New Legal “Doctrines” Help Supreme Court Push Farther Right

The Daily Escape:

Sunset, midtown Manhattan viewed from the Williamsburg Bridge – March 2023 photo by Mike Davis

Plenty of ink has been scrawled or printed describing how the Supreme Court (SCOTUS) has navigated its way into being the supreme executive branch of our government. The SCOTUS has long been a bastion of Conservative thought in America, but since gaining its 6-person supermajority, we’re seeing them bring forward novel legal concepts to help move decisions towards the Right’s agenda.

The best example is the Court’s majority creating new “doctrines” to help deliver rulings that their clients on the Right argue for. Prior to embracing “the major questions” doctrine and the “Independent state legislature” doctrine, Conservative members of the court used to insist on “textualism” to achieve their goals. Textualism says that when interpreting the Constitution, judges should confine themselves only to the words of the Constitution. Originalism says that if the words are unclear, then judges need to consult historical sources to determine their meaning at the time of ratification.

But we’re now seeing cases where a statute’s words aren’t delivering a decision that the Supremes are aiming for, so using these new doctrines give them a pretext for breaking their own rules.

That’s how they blew up the EPA’s Clean Power Rule. Eight months ago, SCOTUS first invoked the “major questions doctrine” in a majority opinion, using it to limit the Environmental Protection Agency’s power to address climate change.

Last week, the court seemed ready to use it again, to kill  Biden’s proposed student loan relief. More on the new “doctrines” from the NYT’s Adam Liptak: (brackets by Wrongo)

“On the last day of the 2021-22 Term, the Supreme Court handed down a decision on “the major questions doctrine” and [agreed] to hear a case presenting “the independent state legislature doctrine” – neither of which had been called “doctrines” there before.”

The rationale behind the major questions doctrine is the contention by the Justices that the agencies must receive explicit direction from Congress to address a particular issue if action by the agency is of political or economic significance. Conveniently, this “doctrine” gives the Court’s Conservative supermajority a tool to achieve their preferred outcomes when textualism doesn’t get them there.

Liptak quotes Allison Larsen, a law professor at William & Mary:

“The phrase was used just once by any federal judge before 2017, and in only five federal decisions — at any level of court — before 2020,”

But you guessed it, the turning point in 2017 was when Justice Brett Kavanaugh, then a judge on the US Court of Appeals, used the term in a dissent. More from Professor Larsen: (brackets by Wrongo)

“[Using] the word ‘doctrine’ to describe the major questions concept was first used by law professors and then bandied about on blogs…and used as a rallying cry in opinion pieces and programming by those seeking to challenge the administrative state….In 2016 — long before it was anointed a ‘doctrine’ by the Supreme Court — the ‘major questions doctrine’ was featured by name in the annual Federalist Society conference,”

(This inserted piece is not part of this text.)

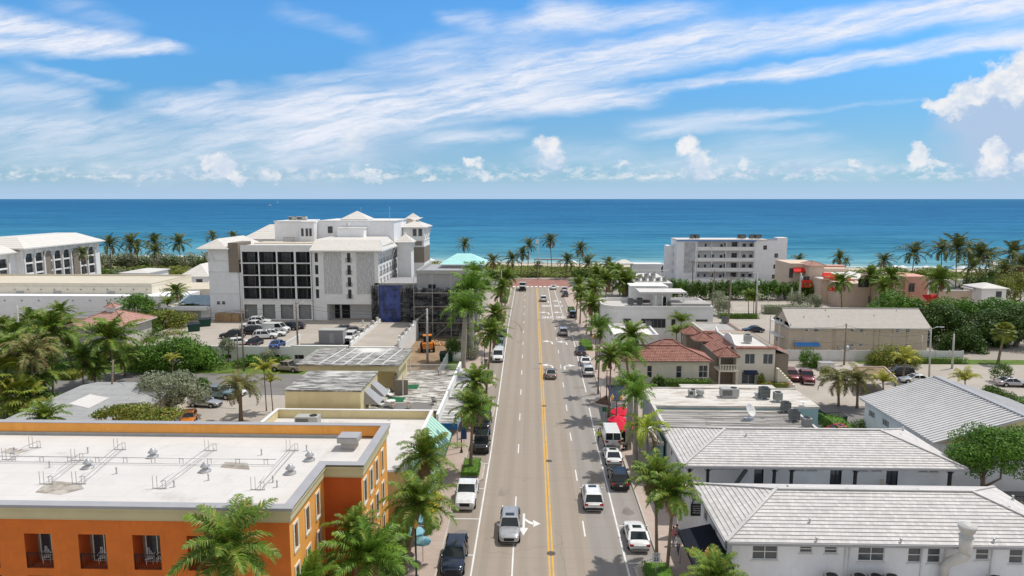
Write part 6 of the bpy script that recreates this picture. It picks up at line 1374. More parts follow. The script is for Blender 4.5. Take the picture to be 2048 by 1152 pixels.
b=MB();b.box(-34.9,-29.7,152.9,153.19,.5,10.4);b.build('blue_tarpaulin',M['tarp'],s)
m=bpy.data.materials.new('black_debris_net');g_nt,N,L,P=nodes(m)
L.new(mix_rgb(g_nt,(.035,.035,.038),(.36,.36,.365),ramp_n(g_nt,noise_n(g_nt,world_pos(g_nt,(.6,.6,1.3)),1.0,6,.65),.35,.75)),P.inputs['Base Color']);P.inputs['Roughness'].default_value=.8
tr=N.new('ShaderNodeBsdfTransparent');mx=N.new('ShaderNodeMixShader');L.new(ramp_n(g_nt,noise_n(g_nt,world_pos(g_nt,(.35,.35,.5)),1.0,4),.45,.8),mx.inputs[0]);mx.inputs[0].default_value=.2
mm=math_n(g_nt,'MULTIPLY',ramp_n(g_nt,noise_n(g_nt,world_pos(g_nt,(.35,.35,.5)),1.0,4),.3,.7),.75);L.new(mm,mx.inputs[0]);L.new(P.outputs[0],mx.inputs[1]);L.new(tr.outputs[0],mx.inputs[2]);L.new(mx.outputs[0],N['Material Output'].inputs[0]);M['net']=m
def net(x0,x1,y,z0,z1,seed):
 b=MB();rr=random.Random(seed);nx,nz_=26,14
 g=[[(x0+(x1-x0)*i/nx,y+.25*math.sin(i*.9+seed)*math.sin(j*.8+seed)+rr.uniform(-.32,.32),z0+(z1-z0)*j/nz_+(rr.uniform(-.3,.2) if j==nz_ else 0)) for i in range(nx+1)] for j in range(nz_+1)]
 for j in range(nz_):
  for i in range(nx):b.face([g[j][i],g[j][i+1],g[j+1][i+1],g[j+1][i]],0,None,True)
 o=b.build('debris_net',M['net'],s);o.modifiers.new('cloth','SOLIDIFY').thickness=.02
net(-36.4,-34.9,152.4,1.2,10.6,1);net(-29.8,-25.2,152.0,.4,10.2,2);net(-25.4,-13.0,145.2,.4,10.9,3);net(-25.5,-13.0,144.7,8.3,9.1,7);net(-25.5,-18.0,144.75,4.6,5.2,9)
b=MB()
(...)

Interestingly, at Kavanaugh’s Supreme Court confirmation hearings, Sen. Amy Klobuchar (D-MN) asked him about the doctrine, calling it “something else that you (Kavanaugh) came up with.” Liptak reports that Kavanaugh responded vaguely that the “major questions doctrine is rooted in Supreme Court precedent.”

In his 2017 dissent, Kavanaugh conceded that “determining whether a rule constitutes a major rule sometimes has a bit of a ‘know it when you see it’ quality.” That’s some real Wavy Gravy right there.

Back to the EPA case: Chief Justice Roberts wrote that the Court’s use of the term was unexceptional:

“It took hold….because it refers to an identifiable body of law that has developed over a series of significant cases all addressing a particular and recurring problem: agencies asserting highly consequential power beyond what Congress could reasonably be understood to have granted.”

Turning to the student loan debt relief case, in the oral arguments, Roberts argued that since loan relief is expensive, it must be authorized by Congress. But as Justice Elena Kagan said in the same oral argument, “Congress could not have made this much more clear, adding, “We deal with congressional statutes every day that are really confusing. This one is not.”

Welcome to 2023, where when cases come out the way the Conservative justices want, it’s just fine. But if the legal text gets in the way, the “major questions doctrine” allows them to make the explicit text disappear because they’re willing to engage in bad faith readings of statutes to get the job done.

So much for the rule of law.

If under a Republican president, when the Supremes need to find a sweeping executive branch authority to justify a Conservative wet dream policy, they’d find it without even a whiff of self-reflection.

Will we ever make up the ground now being lost to the decisions by these ideologues?

terence e mckenna

The conservative justices are part of a movement that has, in the end, been about states rights over federal and the right of a state government over its people. And in the end this is a reaction to the Warren Court and the granting of rights that should have been guaranteed by the constitution (and seemed to be if you read it).

And the entire history of states rights is about repression.